Lazare est donc accueilli « dans le sein d’Abraham », c’est-à-dire à la place d’honneur près de celui qui a le statut de père des croyants : preuve que celui qui a la foi a sa place auprès du Père. Le riche, lui, voit enfin les conséquences de ses actes ; il découvre la souffrance en la vivant et implore la pitié de celui qu’il a laissé souffrir, ne lui demandant qu’un geste de compassion tout simple : mouiller son doigt pour lui rafraichir la langue dans la fournaise à laquelle il est condamné à vivre désormais ; quand on souffre, la moindre attention des autres revêt une grande importance : un verre d’eau, un compliment, un simple sourire peuvent illuminer une journée entière.

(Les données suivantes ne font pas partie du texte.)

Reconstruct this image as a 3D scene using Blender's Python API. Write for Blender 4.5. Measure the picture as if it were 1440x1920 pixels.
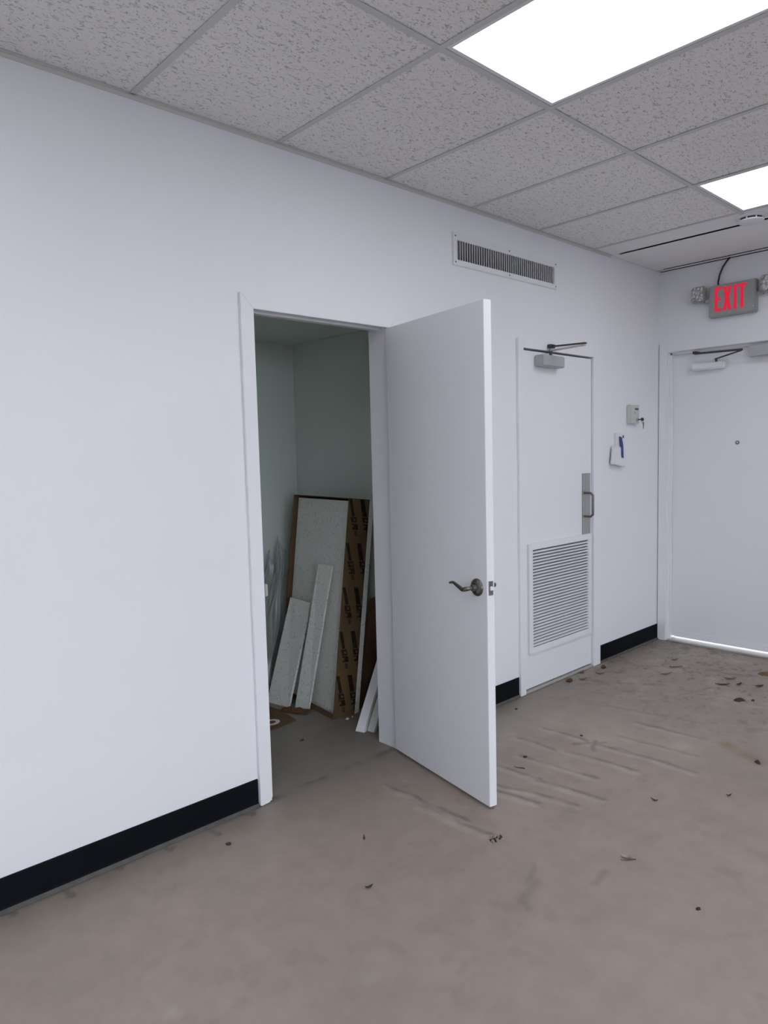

Veillons donc à ne pas nous engager trop loin dans la voie de l’indifférence, à repérer le point de non-retour ; la parabole contient un avertissement, cet abîme infranchissable entre les élus et les réprouvés (verset 26), qui nous indique que la patience de Dieu, si grande soit-elle, a des limites : aujourd’hui est jour de grâce, mais aussi appel à être vigilant, à prendre position, demain il sera peut-être trop tard.
Tirant la leçon tardive de ce qu’il a fait de son vivant, le riche, cédant à une générosité familiale, souhaite éviter à ses frères ce « qu’il ne souhaiterait pas à son pire ennemi », suivant l’expression consacrée ; il voudrait que ceux-ci soient prévenus de ce qui les attend s’ils s’obstinent à suivre la même voie que lui, et pour cela suggère l’intervention auprès d’eux de Lazare lui-même !
Mais la réponse d’Abraham (« S’ils n’écoutent pas Moïse, ni les prophètes, même si quelqu’un ressuscite des morts, ils ne seront pas convaincus ») montre bien que la foi ne dépend pas des miracles, mais de l’écoute du Seigneur, d’une écoute régulière, qui nous imbibe tout le temps, même dans un contexte difficile (comme le brumisateur d’un camion de pompier australien qui l’empêche d’être calciné même au cœur d’un foyer brûlant !).
Si nous voulons être protégés contre le risque d’indifférence, de manque d’amour, ne comptons donc pas surtout sur les manifestations extérieures de la présence de Dieu, mais sur la Parole, qui, comme la manne des anciens Hébreux, peut nous fortifier jour après jour.